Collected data
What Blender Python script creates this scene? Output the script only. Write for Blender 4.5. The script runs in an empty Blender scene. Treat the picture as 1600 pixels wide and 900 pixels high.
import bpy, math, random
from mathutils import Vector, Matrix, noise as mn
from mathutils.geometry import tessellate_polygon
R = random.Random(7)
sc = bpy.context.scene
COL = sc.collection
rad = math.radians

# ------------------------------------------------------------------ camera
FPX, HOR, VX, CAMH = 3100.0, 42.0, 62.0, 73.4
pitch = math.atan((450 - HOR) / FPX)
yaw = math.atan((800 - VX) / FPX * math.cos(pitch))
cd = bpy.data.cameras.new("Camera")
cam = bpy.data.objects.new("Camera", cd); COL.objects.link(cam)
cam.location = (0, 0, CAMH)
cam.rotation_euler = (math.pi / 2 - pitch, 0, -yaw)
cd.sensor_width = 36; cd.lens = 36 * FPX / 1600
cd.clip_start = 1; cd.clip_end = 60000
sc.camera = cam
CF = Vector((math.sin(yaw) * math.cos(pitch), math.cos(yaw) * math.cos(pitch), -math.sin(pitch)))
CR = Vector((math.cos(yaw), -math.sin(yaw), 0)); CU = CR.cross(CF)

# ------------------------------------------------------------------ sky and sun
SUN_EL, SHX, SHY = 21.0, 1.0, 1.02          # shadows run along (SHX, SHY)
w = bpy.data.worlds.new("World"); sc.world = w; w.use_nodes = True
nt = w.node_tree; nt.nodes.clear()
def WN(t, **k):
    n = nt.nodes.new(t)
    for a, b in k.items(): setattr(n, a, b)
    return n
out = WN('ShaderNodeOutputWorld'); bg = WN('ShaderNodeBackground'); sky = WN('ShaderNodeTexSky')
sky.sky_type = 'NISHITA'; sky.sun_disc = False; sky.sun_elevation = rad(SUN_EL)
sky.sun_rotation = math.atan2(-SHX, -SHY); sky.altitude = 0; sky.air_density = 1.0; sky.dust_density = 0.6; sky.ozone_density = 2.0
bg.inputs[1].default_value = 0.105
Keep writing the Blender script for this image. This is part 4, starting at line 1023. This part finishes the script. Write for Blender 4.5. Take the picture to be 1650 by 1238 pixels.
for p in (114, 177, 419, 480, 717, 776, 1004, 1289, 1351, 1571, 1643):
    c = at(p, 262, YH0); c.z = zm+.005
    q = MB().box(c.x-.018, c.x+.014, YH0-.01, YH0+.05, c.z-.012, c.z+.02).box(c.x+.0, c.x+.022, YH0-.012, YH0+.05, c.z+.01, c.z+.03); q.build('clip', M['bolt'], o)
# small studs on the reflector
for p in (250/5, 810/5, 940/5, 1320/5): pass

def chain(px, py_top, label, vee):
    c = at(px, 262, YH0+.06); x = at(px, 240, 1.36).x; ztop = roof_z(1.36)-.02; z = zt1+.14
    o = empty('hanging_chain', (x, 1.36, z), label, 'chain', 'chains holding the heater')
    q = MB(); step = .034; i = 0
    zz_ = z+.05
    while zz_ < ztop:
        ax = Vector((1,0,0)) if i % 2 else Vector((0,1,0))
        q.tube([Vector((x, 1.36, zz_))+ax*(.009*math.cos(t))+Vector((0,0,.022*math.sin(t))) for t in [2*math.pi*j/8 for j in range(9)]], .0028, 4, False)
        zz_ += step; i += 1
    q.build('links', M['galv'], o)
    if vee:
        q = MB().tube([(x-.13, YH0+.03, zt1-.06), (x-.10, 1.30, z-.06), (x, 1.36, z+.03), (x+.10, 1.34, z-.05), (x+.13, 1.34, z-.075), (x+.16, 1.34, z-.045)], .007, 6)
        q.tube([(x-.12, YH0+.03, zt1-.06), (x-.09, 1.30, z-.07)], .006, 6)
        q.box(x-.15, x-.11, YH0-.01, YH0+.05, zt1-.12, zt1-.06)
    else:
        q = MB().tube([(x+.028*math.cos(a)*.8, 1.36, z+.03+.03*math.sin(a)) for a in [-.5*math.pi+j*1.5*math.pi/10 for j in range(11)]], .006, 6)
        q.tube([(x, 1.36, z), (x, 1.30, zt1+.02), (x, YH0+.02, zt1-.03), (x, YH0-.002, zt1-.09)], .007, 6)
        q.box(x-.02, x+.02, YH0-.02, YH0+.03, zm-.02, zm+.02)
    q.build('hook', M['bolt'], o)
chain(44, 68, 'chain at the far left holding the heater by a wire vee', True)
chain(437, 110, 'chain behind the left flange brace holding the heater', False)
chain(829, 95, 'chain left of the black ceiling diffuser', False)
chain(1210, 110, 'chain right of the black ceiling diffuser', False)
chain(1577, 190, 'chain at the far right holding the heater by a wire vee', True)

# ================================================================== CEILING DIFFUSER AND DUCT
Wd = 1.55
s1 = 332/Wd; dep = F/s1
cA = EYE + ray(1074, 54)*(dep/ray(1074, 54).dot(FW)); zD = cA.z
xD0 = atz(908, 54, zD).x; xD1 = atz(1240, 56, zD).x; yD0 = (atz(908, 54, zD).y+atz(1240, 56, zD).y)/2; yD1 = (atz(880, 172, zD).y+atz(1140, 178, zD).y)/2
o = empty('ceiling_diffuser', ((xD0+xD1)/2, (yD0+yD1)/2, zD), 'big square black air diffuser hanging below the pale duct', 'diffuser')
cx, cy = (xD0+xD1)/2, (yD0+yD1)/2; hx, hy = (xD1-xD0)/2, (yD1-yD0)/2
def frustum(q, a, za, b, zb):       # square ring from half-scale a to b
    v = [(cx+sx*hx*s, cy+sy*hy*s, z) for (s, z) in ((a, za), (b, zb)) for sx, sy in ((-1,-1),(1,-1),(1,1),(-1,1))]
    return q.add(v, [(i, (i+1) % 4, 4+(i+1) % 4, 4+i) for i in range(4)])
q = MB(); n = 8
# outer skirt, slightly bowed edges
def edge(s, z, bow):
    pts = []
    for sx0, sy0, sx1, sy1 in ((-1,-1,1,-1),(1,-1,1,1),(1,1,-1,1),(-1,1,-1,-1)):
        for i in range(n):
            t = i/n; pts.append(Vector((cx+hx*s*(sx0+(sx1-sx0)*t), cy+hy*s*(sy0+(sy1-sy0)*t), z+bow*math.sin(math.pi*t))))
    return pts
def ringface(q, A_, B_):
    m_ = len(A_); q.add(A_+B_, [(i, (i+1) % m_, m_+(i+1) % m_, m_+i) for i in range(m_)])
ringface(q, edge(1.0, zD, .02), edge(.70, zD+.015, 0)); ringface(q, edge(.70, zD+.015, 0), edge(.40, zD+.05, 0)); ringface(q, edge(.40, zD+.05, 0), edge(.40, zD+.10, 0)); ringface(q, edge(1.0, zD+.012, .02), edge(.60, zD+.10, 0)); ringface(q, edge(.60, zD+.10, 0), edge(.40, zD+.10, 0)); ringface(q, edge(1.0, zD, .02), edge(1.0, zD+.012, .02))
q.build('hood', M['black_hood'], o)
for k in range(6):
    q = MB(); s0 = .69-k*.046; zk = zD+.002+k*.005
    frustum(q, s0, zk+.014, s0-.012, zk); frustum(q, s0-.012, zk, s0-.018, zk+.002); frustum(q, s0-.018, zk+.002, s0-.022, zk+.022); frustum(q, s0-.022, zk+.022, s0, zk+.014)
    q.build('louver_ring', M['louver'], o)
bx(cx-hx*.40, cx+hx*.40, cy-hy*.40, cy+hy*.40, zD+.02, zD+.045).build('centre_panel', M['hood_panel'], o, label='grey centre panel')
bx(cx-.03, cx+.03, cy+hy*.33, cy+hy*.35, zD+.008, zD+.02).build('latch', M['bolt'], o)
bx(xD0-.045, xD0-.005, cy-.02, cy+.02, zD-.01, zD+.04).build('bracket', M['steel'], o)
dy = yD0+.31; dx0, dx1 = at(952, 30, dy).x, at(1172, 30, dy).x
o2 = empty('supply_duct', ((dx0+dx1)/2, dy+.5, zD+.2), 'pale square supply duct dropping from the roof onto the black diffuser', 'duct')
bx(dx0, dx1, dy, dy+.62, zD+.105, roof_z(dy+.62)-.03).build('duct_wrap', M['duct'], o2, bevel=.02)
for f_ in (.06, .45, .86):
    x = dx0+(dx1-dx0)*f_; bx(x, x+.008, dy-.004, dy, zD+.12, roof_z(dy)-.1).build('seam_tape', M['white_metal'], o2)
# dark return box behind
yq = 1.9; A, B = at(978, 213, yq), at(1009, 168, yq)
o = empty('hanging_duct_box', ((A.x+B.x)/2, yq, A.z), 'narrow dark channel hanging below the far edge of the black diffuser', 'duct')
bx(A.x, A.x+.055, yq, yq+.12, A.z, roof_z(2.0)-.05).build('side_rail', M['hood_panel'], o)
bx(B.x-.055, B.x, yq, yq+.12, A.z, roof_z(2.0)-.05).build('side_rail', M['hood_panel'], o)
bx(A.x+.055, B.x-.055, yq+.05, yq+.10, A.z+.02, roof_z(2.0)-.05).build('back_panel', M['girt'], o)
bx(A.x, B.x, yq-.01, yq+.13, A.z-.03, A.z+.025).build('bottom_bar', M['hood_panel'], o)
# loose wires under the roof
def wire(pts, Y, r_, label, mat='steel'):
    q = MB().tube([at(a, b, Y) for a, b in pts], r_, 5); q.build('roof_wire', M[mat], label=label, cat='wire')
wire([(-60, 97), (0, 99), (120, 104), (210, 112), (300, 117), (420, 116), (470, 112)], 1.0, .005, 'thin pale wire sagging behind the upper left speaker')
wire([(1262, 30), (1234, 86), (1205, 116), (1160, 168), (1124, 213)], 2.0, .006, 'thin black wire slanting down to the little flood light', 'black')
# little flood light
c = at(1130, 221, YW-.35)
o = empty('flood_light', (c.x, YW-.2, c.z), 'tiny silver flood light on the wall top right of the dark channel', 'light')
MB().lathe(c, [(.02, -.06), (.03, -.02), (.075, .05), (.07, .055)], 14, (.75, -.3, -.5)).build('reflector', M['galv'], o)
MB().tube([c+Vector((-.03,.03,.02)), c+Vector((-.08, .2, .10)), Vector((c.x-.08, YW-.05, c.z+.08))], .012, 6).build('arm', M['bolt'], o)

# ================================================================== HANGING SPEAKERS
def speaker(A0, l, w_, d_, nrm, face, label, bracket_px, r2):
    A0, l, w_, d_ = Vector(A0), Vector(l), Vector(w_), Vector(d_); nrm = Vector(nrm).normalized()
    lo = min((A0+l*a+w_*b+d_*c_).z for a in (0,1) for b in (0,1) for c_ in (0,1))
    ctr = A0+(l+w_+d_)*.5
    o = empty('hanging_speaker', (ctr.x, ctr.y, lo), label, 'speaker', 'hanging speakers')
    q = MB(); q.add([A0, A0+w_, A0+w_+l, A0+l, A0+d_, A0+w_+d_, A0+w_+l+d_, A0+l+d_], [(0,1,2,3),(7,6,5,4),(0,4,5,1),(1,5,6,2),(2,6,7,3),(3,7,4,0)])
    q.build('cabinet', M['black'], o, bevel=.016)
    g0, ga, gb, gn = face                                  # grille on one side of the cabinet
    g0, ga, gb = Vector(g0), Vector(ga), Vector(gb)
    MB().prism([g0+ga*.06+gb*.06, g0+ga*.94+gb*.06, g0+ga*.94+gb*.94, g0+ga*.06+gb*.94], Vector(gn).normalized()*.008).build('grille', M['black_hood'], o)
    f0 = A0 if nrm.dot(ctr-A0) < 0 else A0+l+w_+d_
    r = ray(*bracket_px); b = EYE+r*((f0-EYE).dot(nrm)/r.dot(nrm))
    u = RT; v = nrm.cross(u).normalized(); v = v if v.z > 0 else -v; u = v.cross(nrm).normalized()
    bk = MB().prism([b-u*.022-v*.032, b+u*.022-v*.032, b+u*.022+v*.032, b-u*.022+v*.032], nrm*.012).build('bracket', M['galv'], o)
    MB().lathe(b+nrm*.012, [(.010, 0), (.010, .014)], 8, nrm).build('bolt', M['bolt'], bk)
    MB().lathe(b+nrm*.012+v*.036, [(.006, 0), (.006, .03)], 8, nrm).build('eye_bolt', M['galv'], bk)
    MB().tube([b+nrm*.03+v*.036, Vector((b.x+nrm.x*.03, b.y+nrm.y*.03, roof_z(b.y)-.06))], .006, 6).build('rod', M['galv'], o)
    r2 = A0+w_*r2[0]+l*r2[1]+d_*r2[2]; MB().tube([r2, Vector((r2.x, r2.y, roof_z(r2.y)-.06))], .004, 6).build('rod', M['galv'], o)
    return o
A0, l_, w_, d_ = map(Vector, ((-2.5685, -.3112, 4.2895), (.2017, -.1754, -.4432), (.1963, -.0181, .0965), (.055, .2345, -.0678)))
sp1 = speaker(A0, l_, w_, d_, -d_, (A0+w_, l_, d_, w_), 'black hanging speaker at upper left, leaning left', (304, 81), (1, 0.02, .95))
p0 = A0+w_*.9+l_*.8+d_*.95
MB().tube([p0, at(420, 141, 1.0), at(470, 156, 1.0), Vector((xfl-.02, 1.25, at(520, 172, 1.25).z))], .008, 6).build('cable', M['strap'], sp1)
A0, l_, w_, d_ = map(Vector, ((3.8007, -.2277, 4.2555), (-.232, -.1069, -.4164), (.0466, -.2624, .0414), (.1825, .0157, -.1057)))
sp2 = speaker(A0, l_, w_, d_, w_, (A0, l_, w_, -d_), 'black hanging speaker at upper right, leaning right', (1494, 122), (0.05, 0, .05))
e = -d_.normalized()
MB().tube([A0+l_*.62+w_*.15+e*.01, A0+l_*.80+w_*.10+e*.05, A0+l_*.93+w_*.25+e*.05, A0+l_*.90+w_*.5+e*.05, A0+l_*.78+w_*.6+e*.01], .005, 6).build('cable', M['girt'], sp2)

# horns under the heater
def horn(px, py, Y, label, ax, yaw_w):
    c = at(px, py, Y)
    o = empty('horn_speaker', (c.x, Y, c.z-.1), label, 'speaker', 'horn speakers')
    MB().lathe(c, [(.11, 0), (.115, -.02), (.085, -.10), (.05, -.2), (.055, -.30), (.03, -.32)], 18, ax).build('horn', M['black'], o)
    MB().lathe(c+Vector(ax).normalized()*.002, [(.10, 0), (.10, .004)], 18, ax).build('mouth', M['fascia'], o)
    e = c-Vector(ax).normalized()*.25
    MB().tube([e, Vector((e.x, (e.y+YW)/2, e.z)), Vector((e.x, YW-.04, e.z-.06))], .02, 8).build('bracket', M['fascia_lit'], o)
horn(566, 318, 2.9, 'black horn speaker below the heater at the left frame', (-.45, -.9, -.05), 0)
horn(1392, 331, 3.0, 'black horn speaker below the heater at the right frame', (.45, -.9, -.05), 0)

CHALLENGE: Show, from the listing above, each line that contains the word "this".

FULL ANSWER:
What Blender Python script creates this scene? Output the script only. Write for Blender 4.5. The script runs in an empty Blender scene. Treat the picture as 1600 pixels wide and 900 pixels high.
Keep writing the Blender script for this image. This is part 4, starting at line 1023. This part finishes the script. Write for Blender 4.5. Take the picture to be 1650 by 1238 pixels.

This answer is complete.